Originally Posted By: svsg
Originally Posted By: Capo de La Cosa Nostra
I think if anybody did have some emotional response to the film, whether in love or hate, it would have stemmed from religious views which stand outside and regardless of the actual film or the experience of watching it.

I want to go a bit off-topic (i.e., my post is not pertaining to the movie 'Passion of Christ' or the religious views).

Is it possible to have an emotional response to a film just by the viewing experience, without having (or primarily being) anything to do with the views held outside the film? All my favorite movies are my favorites because they deal with the themes that I am currently dealing with or dealt with in my real life.
Very interesting question; I'm not sure. People's expectations going into a film and their opinions walking out of a film are never isolated, they're not floating on some asteroid thousands of miles from anything else. They might talk to somebody else about and decide they like it or decide they don't, they might read reviews, watch trailers, compare it without having seen it to other films.

Films relate to one another; it's a self-reflexive, intertextual medium, in itself and in our appreciation of it. There was a Swedish director, I forget who, who once claimed he had never ever seen a film. I found that hilarious and fascinating, and would, for the sole purposes of myth, like to believe it was true.

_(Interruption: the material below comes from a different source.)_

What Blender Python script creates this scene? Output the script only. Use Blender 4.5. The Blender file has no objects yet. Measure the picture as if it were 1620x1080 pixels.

Herzog says, "Cinema is not the art of scholars, but of illiterates", which I take to mean several things, but here am going to use it to argue that the more educated we are outside of Cinema or cinematic practices, the less valid our appreciation of it is. Or perhaps it might even include education as regards film studies too - indeed, many people who actually study film study around it, skirting over issues such as social or economic representations of the time and culture in which it was made.

My dad isn't very educated. Not academically. He neverwent to university, and dropped out of high school as soon as he could. He hates his job, reads very little, but loves some of the films I suggest to him. As an example, we watched Tarkovsky's Stalker (1979) on the big screen together; it was my first time, his first time, and we both came out thinking it was fantastic. I connected with its existentialism and the cinematic shaping of that philosophy, whereas he openly admitted, "I don't have a clue what they're talking about, but it was fantastic." He liked the scenery, the depressing setting, the generally slow pace and consistent rhythm of the film.

I've been considering lately whether the most valid (or raw) response to a film might be from somebody such as Herzog's mysterious hero Kaspar Hauser, who, in The Enigma of Kaspar Hauser (1974) is locked away in a tower all of his life, and then released into society with absolutely no education as to what he is, or what the world is. He's old enough to move, eat, and his five senses are intact and sharp, but he hasn't communicated to anybody in his whole life. He has never seen beyond the stone walls of his cage.